Let us assume that you have a large number of projects, say 10, you are working on. Each of these projects requires different libraries. In a typical scenario, these libraries are (i) globally installed or (ii) are installed into ~/.cabal. Both approaches assume that the different libraries play well with each other and various sub-dependencies. Parsec, for example, tends to be recompiled time and again on my system when I jump between projects. Mostly because of changes in the underlying dependencies.

cabal-dev solves this by providing a local directory for each project, where installed libraries are kept. That means that library dependencies have to be sane only within one project, not multiple ones.

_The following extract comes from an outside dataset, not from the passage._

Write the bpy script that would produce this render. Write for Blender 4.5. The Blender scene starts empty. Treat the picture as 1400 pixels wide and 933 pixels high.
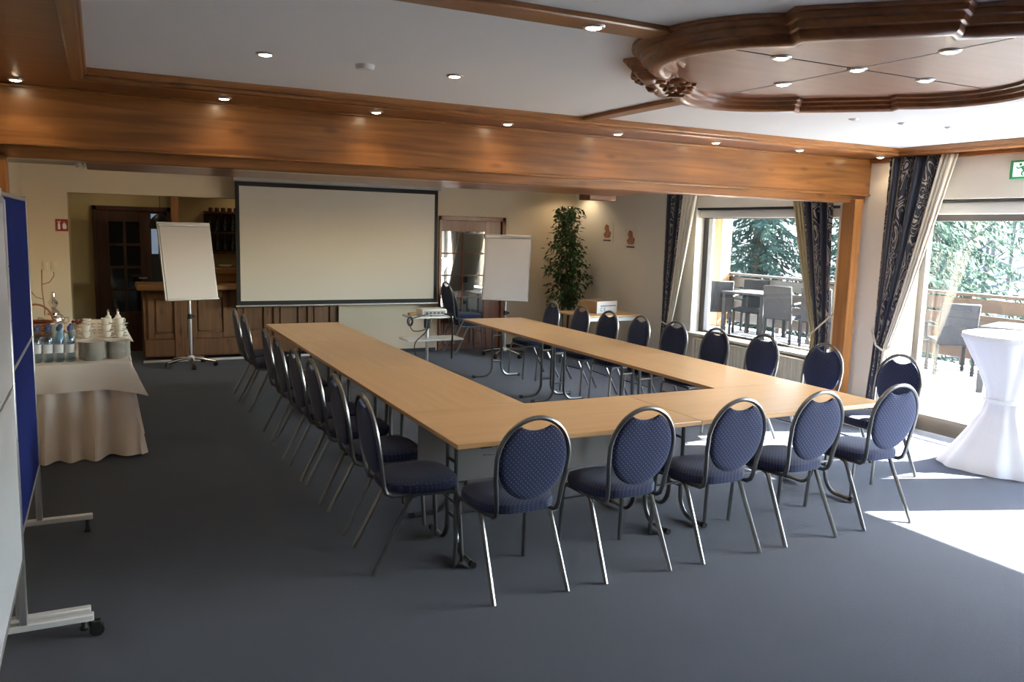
import bpy, bmesh, math, random
from mathutils import Vector, Matrix, noise

R_ = math.radians
sc = bpy.context.scene
COL = sc.collection
random.seed(7)

# ------------------------------------------------------------------ camera
CAM_H = 1.81864
YAW, PITCH, ROLL, FPX = 0.465081586, 0.134713419, 0.0270949210, 1125.29415
cy, sy, cp, sp = math.cos(YAW), math.sin(YAW), math.cos(PITCH), math.sin(PITCH)
fw = Vector((sy * cp, cy * cp, -sp)); rt0 = Vector((cy, -sy, 0)); up0 = rt0.cross(fw)
cr, sr = math.cos(ROLL), math.sin(ROLL)
rt = cr * rt0 + sr * up0; up = -sr * rt0 + cr * up0
cam_d = bpy.data.cameras.new('camera'); cam = bpy.data.objects.new('camera', cam_d); COL.objects.link(cam)
cam.matrix_world = Matrix(((rt.x, up.x, -fw.x, 0), (rt.y, up.y, -fw.y, 0), (rt.z, up.z, -fw.z, CAM_H), (0, 0, 0, 1)))
cam_d.sensor_width = 36.0; cam_d.lens = FPX / 1400 * 36.0; cam_d.clip_start = 0.05; cam_d.clip_end = 300
sc.camera = cam

# ------------------------------------------------------------------ world, sun, daylight portals, exposure
SUN_E, SKY_E, LAMP = 110.0, 3.0, 0.28
w = bpy.data.worlds.new('sky'); sc.world = w; w.use_nodes = True
nt = w.node_tree; nt.nodes.clear()
o_ = nt.nodes.new('ShaderNodeOutputWorld'); bg = nt.nodes.new('ShaderNodeBackground'); sk = nt.nodes.new('ShaderNodeTexSky')
sk.sky_type = 'NISHITA'; sk.sun_disc = False; sk.sun_elevation = R_(37); sk.sun_rotation = R_(110); sk.air_density = 1.0; sk.dust_density = 0.8
bg.inputs['Strength'].default_value = SKY_E
nt.links.new(sk.outputs[0], bg.inputs[0]); nt.links.new(bg.outputs[0], o_.inputs[0])
sun_d = bpy.data.lights.new('sun', 'SUN'); sun_d.energy = SUN_E; sun_d.angle = R_(0.6); sun_d.color = (1, 0.96, 0.9)
sun = bpy.data.objects.new('sun', sun_d); COL.objects.link(sun)
sdir = Vector((-1.04 / 1.11 * math.cos(R_(37)), 0.39 / 1.11 * math.cos(R_(37)), -math.sin(R_(37))))
sun.rotation_euler = sdir.to_track_quat('-Z', 'Y').to_euler(); sun.location = (20, -5, 15)
def portal(y0, y1, z0, z1, x=7.06):
    d = bpy.data.lights.new('window_portal', 'AREA'); d.shape = 'RECTANGLE'; d.size = z1 - z0; d.size_y = y1 - y0
    d.cycles.is_portal = True
    o = bpy.data.objects.new('window_portal', d); COL.objects.link(o)
    o.location = (x, (y0 + y1) / 2, (z0 + z1) / 2); o.rotation_euler = (0, R_(90), 0)
portal(3.5, 5.25, 0, 2.03); portal(0.3, 2.87, 0.0, 2.03); portal(6.1, 8.36, .6, 2.15)
vs = sc.view_settings
vs.view_transform = 'Standard'; vs.look = 'None'; vs.gamma = 1.0; vs.use_curve_mapping = False
vs.exposure = 0.85
sc.cycles.use_denoising = True
sc.cycles.max_bounces = 10; sc.cycles.diffuse_bounces = 6; sc.cycles.transparent_max_bounces = 16
sc.cycles.sample_clamp_indirect = 6.0

# ------------------------------------------------------------------ materials
def N(nt, t, **kw):
    n = nt.nodes.new(t)
    for k, v in kw.items():
        setattr(n, k, v)
    return n
def mat(name, col, rough=0.5, metal=0.0, spec=0.5, bump=0.0, bscale=200, var=0.0, vscale=4, sheen=0.0, emit=None, estr=0, coat=0):
    m = bpy.data.materials.new(name); m.use_nodes = True
    t = m.node_tree; b = t.nodes['Principled BSDF']
    b.inputs['Base Color'].default_value = (*col, 1); b.inputs['Roughness'].default_value = rough
    b.inputs['Metallic'].default_value = metal; b.inputs['Specular IOR Level'].default_value = spec
    if sheen:
        b.inputs['Sheen Weight'].default_value = sheen; b.inputs['Sheen Roughness'].default_value = .4
    if coat:
        b.inputs['Coat Weight'].default_value = coat; b.inputs['Coat Roughness'].default_value = .12
    if emit:
        b.inputs['Emission Color'].default_value = (*emit, 1); b.inputs['Emission Strength'].default_value = estr
    tc = N(t, 'ShaderNodeTexCoord')
    if var:
        n = N(t, 'ShaderNodeTexNoise'); n.inputs['Scale'].default_value = vscale; n.inputs['Detail'].default_value = 4
        t.links.new(tc.outputs['Object'], n.inputs['Vector'])
        mx = N(t, 'ShaderNodeMix', data_type='RGBA')
        mx.inputs[6].default_value = (*[c * (1 - var) for c in col], 1); mx.inputs[7].default_value = (*[min(1, c * (1 + var)) for c in col], 1)
        t.links.new(n.outputs['Fac'], mx.inputs[0]); t.links.new(mx.outputs[2], b.inputs['Base Color'])
    if bump:
        n2 = N(t, 'ShaderNodeTexNoise'); n2.inputs['Scale'].default_value = bscale; n2.inputs['Detail'].default_value = 3
        t.links.new(tc.outputs['Object'], n2.inputs['Vector'])
        bp = N(t, 'ShaderNodeBump'); bp.inputs['Strength'].default_value = bump; bp.inputs['Distance'].default_value = .01
        t.links.new(n2.outputs['Fac'], bp.inputs['Height']); t.links.new(bp.outputs[0], b.inputs['Normal'])
    return m
def wood(name, c1, c2, axis=0, rough=0.4, scale=1.0, coat=0.0, knots=False):
    m = bpy.data.materials.new(name); m.use_nodes = True
    t = m.node_tree; b = t.nodes['Principled BSDF']; b.inputs['Roughness'].default_value = rough
    if coat:
        b.inputs['Coat Weight'].default_value = coat; b.inputs['Coat Roughness'].default_value = .2
    tc = N(t, 'ShaderNodeTexCoord'); mp = N(t, 'ShaderNodeMapping')
    s = [14 * scale] * 3; s[axis] = 0.9 * scale
    mp.inputs['Scale'].default_value = s
    t.links.new(tc.outputs['Object'], mp.inputs['Vector'])
    n = N(t, 'ShaderNodeTexNoise'); n.inputs['Scale'].default_value = 1.6; n.inputs['Detail'].default_value = 7; n.inputs['Distortion'].default_value = 0.7
    t.links.new(mp.outputs[0], n.inputs['Vector'])
    r = N(t, 'ShaderNodeValToRGB'); r.color_ramp.elements[0].position = .3; r.color_ramp.elements[1].position = .72
    r.color_ramp.elements[0].color = (*c1, 1); r.color_ramp.elements[1].color = (*c2, 1)
    t.links.new(n.outputs['Fac'], r.inputs[0])
    src = r.outputs[0]
    if knots:
        mp2 = N(t, 'ShaderNodeMapping'); s2 = [7.0] * 3; s2[axis] = 2.6; mp2.inputs['Scale'].default_value = s2
        t.links.new(tc.outputs['Object'], mp2.inputs['Vector'])
        v = N(t, 'ShaderNodeTexVoronoi'); v.inputs['Scale'].default_value = 1.0
        t.links.new(mp2.outputs[0], v.inputs['Vector'])
        r2 = N(t, 'ShaderNodeValToRGB'); r2.color_ramp.elements[0].position = .05; r2.color_ramp.elements[1].position = .2
        r2.color_ramp.elements[0].color = (.35, .3, .3, 1); r2.color_ramp.elements[1].color = (1, 1, 1, 1)
        t.links.new(v.outputs['Distance'], r2.inputs[0])
        mx = N(t, 'ShaderNodeMix', data_type='RGBA', blend_type='MULTIPLY'); mx.inputs[0].default_value = .8
        t.links.new(src, mx.inputs[6]); t.links.new(r2.outputs[0], mx.inputs[7]); src = mx.outputs[2]
    t.links.new(src, b.inputs['Base Color'])
    bp = N(t, 'ShaderNodeBump'); bp.inputs['Strength'].default_value = .08; bp.inputs['Distance'].default_value = .004
    t.links.new(n.outputs['Fac'], bp.inputs['Height']); t.links.new(bp.outputs[0], b.inputs['Normal'])
    return m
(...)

cabal-dev provides an additional very nice option. It is extremely easy to use experimental libraries without having to install them globally (neither system-globally nor user-globally). Say, I want to patch the bio library for exactly one project; instead of having to install this patched library under ~/.cabal I can just cabal-dev add-source my-bio and use it for the one project that needs it.

  1. install cabal-dev
  2. execute cabal-dev init
  3. execute cabal-dev install-deps
  4. a local environment now lives under cabal-dev; the folder can be deleted at will
  5. execute cabal-dev ghci to get into interactive mode
  6. read the help for further info (e.g. cabal-dev add-source)

The above commands provide a localized environment for each new project which should help with Haskell's own version of DLL hell ;-)

There are two main drawbacks:

  1. You need more space; for typical users this is not more than a few megabyte for each project -- I do not care about it
  2. Libraries are compiled for each project. So instead of compiling parsec once, you compile it once for each project. Go, have a coffee while waiting.